La estrecha bodega donde los homicidas arrojaron los cadáveres es la última sala de la casa, al fondo a la derecha desde la puerta. Da a un patio interior y a ella se llega a través de la habitación donde los secuestradores golpearon y asesinaron a los tres hombres. Las ventanas estaban tapadas con periódicos y revistas y la agente de policía se vio obligada a iluminar su camino con la luz de una linterna. Y allí, sobre el suelo, se dio de bruces con la realidad que medio México temía: tres cuerpos, todavía con ropa pero descalzos. Los rostros rígidos, con rasgos de lo que en el argot forense se conoce como “cianosis”, un tenue color azulado que tiñe la piel de los muertos poco después de su fallecimiento. El cronotanatodiagnóstico —una palabra imposible para denominar al examen de los restos— indicó que llevaban muertos “un período no mayor a 24 horas ni menor a 12 horas”.

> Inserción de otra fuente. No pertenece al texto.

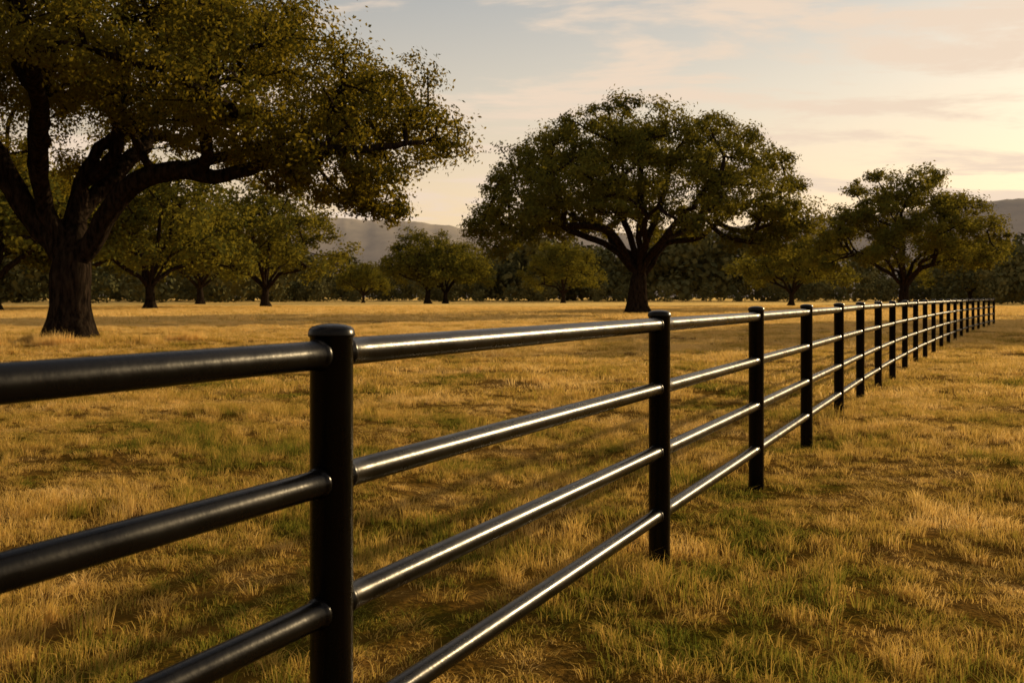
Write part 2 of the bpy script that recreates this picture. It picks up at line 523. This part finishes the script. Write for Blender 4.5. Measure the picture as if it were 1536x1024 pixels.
def oak_guides(s, seed, spread=1.0, trunk=3.6, nl=7):
    rg = np.random.default_rng(seed)
    g = [[(0, 0, 0), (-.1*s, 0, trunk*.4*s), (.05*s, 0, trunk*s)]]
    for i in range(nl):
        a = 2*np.pi*(i+rg.uniform(-.25, .25))/nl; L = rg.uniform(.8, 1.1)*spread
        a2 = a+rg.uniform(-.3, .3)
        ca, sa = math.cos(a)*L, math.sin(a)*L; cb, sb = math.cos(a2)*L, math.sin(a2)*L
        z0 = trunk*rg.uniform(.8, 1.0)
        g.append([(0.03*s, 0, z0*s), (ca*1.3*s, sa*1.3*s, (z0+1.6)*s), (cb*3.2*s, sb*3.2*s, (z0+3.0+rg.uniform(-.6, .9))*s),
                  (ca*6.0*s, sa*6.0*s, (z0+4.0+rg.uniform(-.9, 1.2))*s), (cb*8.6*s, sb*8.6*s, (z0+4.6+rg.uniform(-1.0, 1.5))*s)])
    for i in range(3):
        a = rg.uniform(0, 6.28); c_, s_ = math.cos(a), math.sin(a)
        g.append([(0.03*s, 0, trunk*s), (c_*.8*s, s_*.8*s, (trunk+3)*s), (c_*2.2*s, s_*2.2*s, (trunk+6.5)*s), (c_*3*s, s_*3*s, (trunk+10)*s)])
    return g
L2 = dome_lumps(14.4, 12.5, 18.4, 7.0, 7.6, 132, 1.15, 2.1, 2.5, 8, skip=lambda p: abs(p[0]) < 3 and abs(p[1]) < 4 and p[2] < 8)
L2 += [(np.array(p, float), r) for p, r in [((12.5, -2, 6.2), 1.6), ((10.0, -4, 5.9), 1.5), ((-12.5, -1, 5.9), 1.6), ((-14, 1, 7.4), 1.5), ((13.6, 0, 8.0), 1.7), ((-10, -5, 6.4), 1.4),
       ((8.0, -3, 6.4), 1.4), ((11.5, 1, 7.0), 1.7)]]
mid = gen_tree('mid_oak', oak_guides(1.0, 4, 1.0), L2, 12, 80, 0.29, 0.80, 21, M_LEAF2, clump=0.38, seg=1.0)
place_tree(mid, (11.2, 88.0))

L3 = dome_lumps(12.6, 11, 17.6, 5.6, 6.2, 86, 1.2, 2.3, 2.6, 18, pw=1.9)
rt = gen_tree('right_oak', oak_guides(0.95, 9, 1.0, 3.0), L3, 11, 58, 0.40, 0.65, 31, M_LEAF2, clump=0.38, seg=1.2)
place_tree(rt, (52.0, 132.0), 0.5, 1.0)

gens = []
for k, (rx, zt, n_) in enumerate([(9.0, 14.5, 50), (7.6, 12.0, 36), (10.8, 12.0, 50)]):
    Lg = dome_lumps(rx, rx*.92, zt, 4.0, 4.6, n_, 1.1, 2.3, 2.2, 40+k, pw=(1.8, 2.6, 2.0)[k])
    gens.append(gen_tree('oak_var%d' % k, oak_guides(0.75, 60+k, .95, 2.7, 5), Lg, 9, 44, 0.45, 0.45, 70+k, M_LEAF2, clump=0.42, seg=1.6))
def at(px_x, Y): return ((px_x-768)/1493*Y, Y)
for px_x, Y, k, rz, sc in [(398, 145, 0, 1.0, 1.25), (225, 118, 0, 2.4, 1.25), (642, 215, 1, .4, 1.3), (668, 219, 2, 2.1, 1.1), (545, 240, 1, 2.0, .8),
                           (845, 235, 0, 4.0, 1.0), (1187, 165, 2, 1.4, .93), (-10, 105, 1, .3, 1.5), (110, 150, 2, 5.0, 1.75),
                           (300, 200, 2, 3.3, 1.5), (-90, 110, 0, 3.9, 1.3), (1455, 210, 0, 1.9, 1.0)]:
    x, y = at(px_x, Y)
    place_tree(gens[k], (x, y), rz, sc)
# oaks standing on the right of the pasture, beyond the edge of the picture
place_tree(gens[1], (46.5, 66.0), .8, 1.25)
place_tree(gens[0], (70.0, 84.0), 2.8, 1.25)

# --- distant woodland, one object
def woodland(name, seed):
    rg = np.random.default_rng(seed)
    tp = []
    for _ in range(290):
        Y = rg.uniform(290, 430); X = rg.uniform(-.7, .8)*Y
        tp.append((X, Y, rg.uniform(.9, 1.9)*(1+.3*math.sin(X*.035))))
    for _ in range(110):      # understorey
        Y = rg.uniform(265, 300); X = rg.uniform(-.7, .75)*Y
        tp.append((X, Y, rg.uniform(.3, .75)))
    for _ in range(70):
        Y = rg.uniform(180, 290); X = Y*rg.uniform(.43, .72)
        tp.append((X, Y, rg.uniform(.5, 1.0)))
    for _ in range(60):
        Y = rg.uniform(210, 290); X = Y*rg.uniform(-.75, -.24)
        tp.append((X, Y, rg.uniform(.8, 1.4)))
    VV, RR = [], []
    for X, Y, s in tp:
        nl = 11; nc = 560
        lc = rg.normal(size=(nl, 3)); lc /= np.linalg.norm(lc, axis=1)[:, None]
        lc = lc*np.array([4.8, 4.8, 3.4])*rg.uniform(.5, 1, (nl, 1))+np.array([0, 0, 7.8])
        lc[:4, 2] = rg.uniform(1.5, 5, 4)
        li = rg.integers(nl, size=nc)
        o = rg.normal(size=(nc, 3)); o /= np.linalg.norm(o, axis=1)[:, None]
        c = lc[li]+o*np.array([2.9, 2.9, 2.3])*rg.uniform(.55, 1.08, (nc, 1))
        d1, d2 = leaf_frames(rg, o, nc, .4)
        L = rg.uniform(.7, 1.5, (nc, 1))
        v = np.stack([c-d1*L/2, c+d2*L*.36, c+d1*L/2, c-d2*L*.36], 1)*s
        v[..., 2] = np.maximum(v[..., 2], .05)
        v += np.array([X, Y, 0])
        VV.append(v.reshape(-1, 3)); RR.append(np.repeat(np.clip(rg.uniform(0, .6)+rg.uniform(0, .4, nc), 0, 1), 4))
    V = np.vstack(VV)
    m = np_mesh(name, V, [np.arange(len(V)).reshape(-1, 4)], {'rnd': np.concatenate(RR)})
    m.materials.append(M_LEAF3)
    return link(bpy.data.objects.new(name, m))
woodland('distant_woodland', 77)

# ------------------------------------------------------------------ hills
def hills():
    rg = np.random.default_rng(2)
    th = np.radians(np.linspace(-50, 50, 400))
    dist = np.linspace(0, 1, 26)
    base = np.interp(np.degrees(th), [-50, -20, -12, -10, -5.5, -3, 0, 8, 17, 22, 24, 28, 50],
                     [222, 232, 233, 233, 220, 206, 190, 190, 220, 238, 256, 262, 255])
    t = np.degrees(th)
    base = base + 2*np.sin(t*.9)+1.2*np.sin(t*3.3+1)+.6*np.sin(t*11)+rg.normal(0, .5, len(t))
    V = []
    for d in dist:
        R_ = 2300+900*d
        prof = np.sin(min(d/0.72, 1)*np.pi/2)
        z = base*1.0*prof - (d > .72)*(d-.72)*300
        z = z + prof*rg.normal(0, .6, len(t))
        V.append(np.stack([np.sin(th)*R_, np.cos(th)*R_, z-2], -1))
    V = np.array(V); a, b = V.shape[:2]
    ix = np.arange(a*b).reshape(a, b)
    q = np.stack([ix[:-1, :-1], ix[:-1, 1:], ix[1:, 1:], ix[1:, :-1]], -1).reshape(-1, 4)
    m = np_mesh('hills', V.reshape(-1, 3), [q], smooth=True)
    m.materials.append(M_HILL)
    link(bpy.data.objects.new('hills', m))
hills()

# ------------------------------------------------------------------ fence
Ys = [-4.6, -2.2, 0.1, 2.67, 5.36, 7.63, 9.78, 11.95, 13.95, 16.1, 18.2]
while Ys[-1] < 49: Ys.append(Ys[-1]+2.2)
def fx(y): return -0.484+0.475*(y-2.67)+0.0016*max(0, y-12)**2
RAILZ = [(1.322, .038), (.985, .0365), (.645, .0365), (.305, .0365)]
fence = empty('pipe_fence')
def lathe(prof, ns, cx, cy):
    a = np.linspace(0, 2*np.pi, ns, endpoint=False)
    V = np.array([[(cx+r*math.cos(t), cy+r*math.sin(t), z) for t in a] for r, z in prof]).reshape(-1, 3)
    m = len(prof); b = (np.arange(m-1)*ns)[:, None]; j = np.arange(ns)[None]; j2 = (j+1) % ns
    return V, np.stack([b+j, b+j2, b+ns+j2, b+ns+j], -1).reshape(-1, 4)
rp = .0575
for i, y in enumerate(Ys):
    x = fx(y)
    prof = [(rp, -.3), (rp, 1.366), (rp+.0015, 1.3675), (rp+.0045, 1.369), (rp+.0055, 1.373), (rp+.0045, 1.378), (rp+.0035, 1.383),
            (rp+.001, 1.390), (rp-.006, 1.3955), (rp-.02, 1.400), (rp-.04, 1.403), (.0005, 1.404)]
    v, q = lathe(prof, 40, x, y)
    m = np_mesh('post', v, [q], smooth=True); m.materials.append(M_PAINT)
    o = link(bpy.data.objects.new('post_%d' % (i+1), m), fence)
def tube(p0, p1, prof, ns=32):
    p0 = np.array(p0); p1 = np.array(p1); L = np.linalg.norm(p1-p0); d = (p1-p0)/L
    u = np.cross(d, [0, 0, 1]); u /= np.linalg.norm(u); v = np.cross(u, d)
    a = np.linspace(0, 2*np.pi, ns, endpoint=False)
    V = np.vstack([p0+d*s+np.cos(a)[:, None]*u*r+np.sin(a)[:, None]*v*r for s, r in prof])
    m = len(prof); b = (np.arange(m-1)*ns)[:, None]; j = np.arange(ns)[None]; j2 = (j+1) % ns
    return V, np.stack([b+j, b+j2, b+ns+j2, b+ns+j], -1).reshape(-1, 4)
jr = random.Random(4)
for k, (z, r) in enumerate(RAILZ):
    VV, QQ, off = [], [], 0
    for a, b in zip(Ys[:-1], Ys[1:]):
        p0 = (fx(a), a, z+jr.uniform(-.004, .004)); p1 = (fx(b), b, z+jr.uniform(-.004, .004))
        L = math.dist(p0, p1)
        e = rp
        prof = [(0.02, r), (e-.012, r), (e-.002, r+.005), (e+.006, r+.0055), (e+.013, r+.002), (e+.018, r)]
        prof += [(s, r) for s in np.linspace(e+.1, L-e-.1, 8)]
        prof += [(L-s, rr) for s, rr in prof[:6][::-1]]
        v, q = tube(p0, p1, prof)
        VV.append(v); QQ.append(q+off); off += len(v)
    m = np_mesh('rail', np.vstack(VV), [np.vstack(QQ)], smooth=True); m.materials.append(M_PAINT)
    link(bpy.data.objects.new('rail_%d' % (k+1), m), fence)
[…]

El resto ya lo saben: ocupó las primeras planas de los periódicos durante días. La noticia corrió como la pólvora y reventó la sensación de seguridad del México más privilegiado, el de la Roma y la Condesa, Polanco y la Juárez, colonias que se creían a salvo de la violencia que corroe, día sí, día también, el resto del país. Después de la detención de Abrego, Lara y Arenas, la policía arrestó también a Randy, el nieto mayor, y poco después a una amiga de la familia identificada como Rebeca. La Fiscalía cree que aún puede haber dos cómplices más; Ochoa, en su declaración ante los agentes, aseguró que por lo menos había entre 8 y 10 secuestradores.
En la calle, lejos de esta historia, el ritmo de la vida no se ha interrumpido en la Roma, que vive la Navidad entre elegantes cafés, boutiques para hipsters y tiendas vintage con ropa de segunda mano a precio de alta costura italiana. Solo hay, quizá, un lugar donde parece que el tiempo se ha detenido en aquel domingo 18 de diciembre. Un edificio gris de dos plantas, custodiado por dos agentes de policía, con una puerta que, cuando está entreabierta, deja ver una escalera ascendente con pasamanos de madera. En una de sus ventanas se marchitan unas cuantas flores entre velas consumidas. La calle está desierta.